▸ RECORDS SUPPLIED
** begin **

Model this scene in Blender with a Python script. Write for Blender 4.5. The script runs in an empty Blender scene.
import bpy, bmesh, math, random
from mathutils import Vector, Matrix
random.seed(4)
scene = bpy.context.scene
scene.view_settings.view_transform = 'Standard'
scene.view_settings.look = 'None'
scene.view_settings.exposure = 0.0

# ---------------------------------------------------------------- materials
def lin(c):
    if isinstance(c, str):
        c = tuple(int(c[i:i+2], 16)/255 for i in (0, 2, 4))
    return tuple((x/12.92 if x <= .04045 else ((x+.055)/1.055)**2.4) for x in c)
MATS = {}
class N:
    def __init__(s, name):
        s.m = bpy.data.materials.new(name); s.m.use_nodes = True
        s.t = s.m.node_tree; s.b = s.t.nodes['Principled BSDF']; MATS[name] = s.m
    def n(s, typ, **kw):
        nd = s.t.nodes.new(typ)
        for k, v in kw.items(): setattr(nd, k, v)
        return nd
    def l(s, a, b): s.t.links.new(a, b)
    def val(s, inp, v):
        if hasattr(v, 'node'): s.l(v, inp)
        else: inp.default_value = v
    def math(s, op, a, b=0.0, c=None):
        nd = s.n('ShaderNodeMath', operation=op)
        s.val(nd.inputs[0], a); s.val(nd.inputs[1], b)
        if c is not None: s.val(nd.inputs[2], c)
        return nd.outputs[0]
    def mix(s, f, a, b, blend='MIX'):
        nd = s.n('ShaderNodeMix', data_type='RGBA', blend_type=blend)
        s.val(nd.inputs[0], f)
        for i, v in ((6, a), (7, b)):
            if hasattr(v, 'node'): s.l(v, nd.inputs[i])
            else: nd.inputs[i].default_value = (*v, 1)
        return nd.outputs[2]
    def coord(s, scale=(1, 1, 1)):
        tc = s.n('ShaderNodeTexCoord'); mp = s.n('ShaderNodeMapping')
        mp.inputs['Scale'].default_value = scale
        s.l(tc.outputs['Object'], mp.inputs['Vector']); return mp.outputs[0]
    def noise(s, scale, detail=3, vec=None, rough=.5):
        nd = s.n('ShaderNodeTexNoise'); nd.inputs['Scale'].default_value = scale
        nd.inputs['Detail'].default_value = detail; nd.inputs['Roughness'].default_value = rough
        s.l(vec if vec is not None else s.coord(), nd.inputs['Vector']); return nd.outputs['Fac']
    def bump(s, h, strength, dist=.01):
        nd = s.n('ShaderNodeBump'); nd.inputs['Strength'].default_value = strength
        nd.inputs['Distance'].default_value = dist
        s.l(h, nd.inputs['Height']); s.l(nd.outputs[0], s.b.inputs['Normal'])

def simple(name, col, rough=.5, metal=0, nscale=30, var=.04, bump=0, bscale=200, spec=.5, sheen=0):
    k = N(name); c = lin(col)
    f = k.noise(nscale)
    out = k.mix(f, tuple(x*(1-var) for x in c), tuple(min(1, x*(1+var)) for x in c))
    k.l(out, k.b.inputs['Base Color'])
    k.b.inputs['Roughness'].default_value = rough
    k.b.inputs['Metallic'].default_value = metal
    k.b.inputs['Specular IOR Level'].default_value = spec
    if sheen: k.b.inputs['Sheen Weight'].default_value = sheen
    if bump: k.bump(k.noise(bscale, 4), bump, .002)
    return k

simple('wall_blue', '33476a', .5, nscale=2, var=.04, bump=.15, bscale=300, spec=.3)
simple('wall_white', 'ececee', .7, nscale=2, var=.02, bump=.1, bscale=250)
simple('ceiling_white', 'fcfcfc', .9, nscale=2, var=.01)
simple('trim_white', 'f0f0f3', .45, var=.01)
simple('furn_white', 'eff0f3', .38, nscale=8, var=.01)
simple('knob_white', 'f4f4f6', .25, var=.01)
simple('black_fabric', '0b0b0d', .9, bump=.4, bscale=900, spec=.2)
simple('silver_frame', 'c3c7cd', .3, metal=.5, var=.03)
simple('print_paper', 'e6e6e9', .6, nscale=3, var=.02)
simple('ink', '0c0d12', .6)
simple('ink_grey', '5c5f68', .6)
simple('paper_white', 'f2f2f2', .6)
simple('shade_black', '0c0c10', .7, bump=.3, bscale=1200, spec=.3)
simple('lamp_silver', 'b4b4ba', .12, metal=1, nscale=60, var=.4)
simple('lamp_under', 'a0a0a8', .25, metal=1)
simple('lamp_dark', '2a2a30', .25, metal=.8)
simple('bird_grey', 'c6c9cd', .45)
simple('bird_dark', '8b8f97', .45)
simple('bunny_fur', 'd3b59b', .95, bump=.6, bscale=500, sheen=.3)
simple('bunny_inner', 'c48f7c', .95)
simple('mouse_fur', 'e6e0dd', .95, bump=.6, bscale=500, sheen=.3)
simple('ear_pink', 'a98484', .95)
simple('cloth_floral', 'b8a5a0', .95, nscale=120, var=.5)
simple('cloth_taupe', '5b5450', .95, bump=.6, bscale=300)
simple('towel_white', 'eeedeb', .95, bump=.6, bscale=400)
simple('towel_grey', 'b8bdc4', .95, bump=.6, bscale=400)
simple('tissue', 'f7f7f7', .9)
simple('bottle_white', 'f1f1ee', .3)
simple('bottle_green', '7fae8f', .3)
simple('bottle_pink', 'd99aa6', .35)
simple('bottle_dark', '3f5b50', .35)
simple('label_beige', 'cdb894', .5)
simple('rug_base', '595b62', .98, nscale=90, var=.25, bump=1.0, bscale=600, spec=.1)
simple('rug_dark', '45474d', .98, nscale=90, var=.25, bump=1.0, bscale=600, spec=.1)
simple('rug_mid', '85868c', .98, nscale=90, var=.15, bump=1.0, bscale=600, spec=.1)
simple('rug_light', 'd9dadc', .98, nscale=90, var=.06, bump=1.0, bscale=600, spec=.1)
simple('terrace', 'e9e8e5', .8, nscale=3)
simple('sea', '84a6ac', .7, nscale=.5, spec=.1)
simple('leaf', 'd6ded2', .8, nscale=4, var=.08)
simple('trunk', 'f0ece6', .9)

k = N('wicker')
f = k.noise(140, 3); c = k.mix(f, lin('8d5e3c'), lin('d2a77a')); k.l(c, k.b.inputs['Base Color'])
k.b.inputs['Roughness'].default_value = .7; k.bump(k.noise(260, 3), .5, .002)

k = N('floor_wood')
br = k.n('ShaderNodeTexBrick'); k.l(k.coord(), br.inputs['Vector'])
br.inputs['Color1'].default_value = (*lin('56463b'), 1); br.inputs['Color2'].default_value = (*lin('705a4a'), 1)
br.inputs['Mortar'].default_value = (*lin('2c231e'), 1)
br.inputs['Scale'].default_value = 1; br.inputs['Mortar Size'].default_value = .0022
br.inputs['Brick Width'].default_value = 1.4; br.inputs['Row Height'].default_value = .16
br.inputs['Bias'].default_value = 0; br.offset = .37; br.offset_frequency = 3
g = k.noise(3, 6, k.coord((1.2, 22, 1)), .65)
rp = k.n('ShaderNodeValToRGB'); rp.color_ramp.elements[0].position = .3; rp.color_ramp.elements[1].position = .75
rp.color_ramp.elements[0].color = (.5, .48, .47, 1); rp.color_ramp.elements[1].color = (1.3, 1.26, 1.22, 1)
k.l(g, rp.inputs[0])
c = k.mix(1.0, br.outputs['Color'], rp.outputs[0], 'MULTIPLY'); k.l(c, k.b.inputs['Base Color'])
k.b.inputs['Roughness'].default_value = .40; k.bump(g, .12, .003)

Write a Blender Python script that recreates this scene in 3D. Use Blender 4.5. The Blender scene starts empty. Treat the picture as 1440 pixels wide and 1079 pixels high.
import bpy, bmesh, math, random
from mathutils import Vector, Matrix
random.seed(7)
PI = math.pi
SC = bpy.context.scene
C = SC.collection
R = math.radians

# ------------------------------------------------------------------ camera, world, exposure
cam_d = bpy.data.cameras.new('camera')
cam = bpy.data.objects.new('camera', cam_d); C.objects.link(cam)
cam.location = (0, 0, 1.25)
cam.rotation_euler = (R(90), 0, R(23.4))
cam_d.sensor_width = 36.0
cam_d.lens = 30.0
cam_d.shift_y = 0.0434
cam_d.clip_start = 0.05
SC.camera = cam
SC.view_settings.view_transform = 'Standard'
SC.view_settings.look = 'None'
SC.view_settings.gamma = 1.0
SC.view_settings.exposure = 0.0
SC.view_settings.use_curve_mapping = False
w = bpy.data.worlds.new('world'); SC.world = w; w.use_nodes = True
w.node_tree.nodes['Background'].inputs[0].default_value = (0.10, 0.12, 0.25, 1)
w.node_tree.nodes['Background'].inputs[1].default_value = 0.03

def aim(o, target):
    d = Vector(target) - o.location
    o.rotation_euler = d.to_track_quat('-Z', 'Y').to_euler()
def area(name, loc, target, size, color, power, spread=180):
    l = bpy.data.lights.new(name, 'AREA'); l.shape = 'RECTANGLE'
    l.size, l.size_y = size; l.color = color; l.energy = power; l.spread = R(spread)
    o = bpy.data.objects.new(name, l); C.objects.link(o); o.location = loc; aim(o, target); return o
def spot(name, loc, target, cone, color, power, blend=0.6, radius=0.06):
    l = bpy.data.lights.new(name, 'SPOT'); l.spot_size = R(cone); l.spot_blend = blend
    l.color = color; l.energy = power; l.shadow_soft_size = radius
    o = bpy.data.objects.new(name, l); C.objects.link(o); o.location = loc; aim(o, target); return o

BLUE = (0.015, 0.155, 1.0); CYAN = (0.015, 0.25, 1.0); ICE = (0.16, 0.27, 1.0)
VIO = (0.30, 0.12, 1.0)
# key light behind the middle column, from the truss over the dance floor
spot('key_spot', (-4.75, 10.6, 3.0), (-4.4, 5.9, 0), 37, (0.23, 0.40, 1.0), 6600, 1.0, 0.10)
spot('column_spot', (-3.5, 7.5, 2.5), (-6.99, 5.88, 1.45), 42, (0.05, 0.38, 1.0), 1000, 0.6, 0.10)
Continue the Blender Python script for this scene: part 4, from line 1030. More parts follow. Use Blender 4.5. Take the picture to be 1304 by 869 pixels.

** end **

▸ INSTRUCTIONS FOR THE TASK
Reproduce exactly the lines from the line with "Write a Blender" to the line with "w.node_tree.nodes['Background'].inputs[1].default_value = 0.03", both end lines included.

▸ RESPONSE FOR THIS EXERCISE
Write a Blender Python script that recreates this scene in 3D. Use Blender 4.5. The Blender scene starts empty. Treat the picture as 1440 pixels wide and 1079 pixels high.
import bpy, bmesh, math, random
from mathutils import Vector, Matrix
random.seed(7)
PI = math.pi
SC = bpy.context.scene
C = SC.collection
R = math.radians

# ------------------------------------------------------------------ camera, world, exposure
cam_d = bpy.data.cameras.new('camera')
cam = bpy.data.objects.new('camera', cam_d); C.objects.link(cam)
cam.location = (0, 0, 1.25)
cam.rotation_euler = (R(90), 0, R(23.4))
cam_d.sensor_width = 36.0
cam_d.lens = 30.0
cam_d.shift_y = 0.0434
cam_d.clip_start = 0.05
SC.camera = cam
SC.view_settings.view_transform = 'Standard'
SC.view_settings.look = 'None'
SC.view_settings.gamma = 1.0
SC.view_settings.exposure = 0.0
SC.view_settings.use_curve_mapping = False
w = bpy.data.worlds.new('world'); SC.world = w; w.use_nodes = True
w.node_tree.nodes['Background'].inputs[0].default_value = (0.10, 0.12, 0.25, 1)
w.node_tree.nodes['Background'].inputs[1].default_value = 0.03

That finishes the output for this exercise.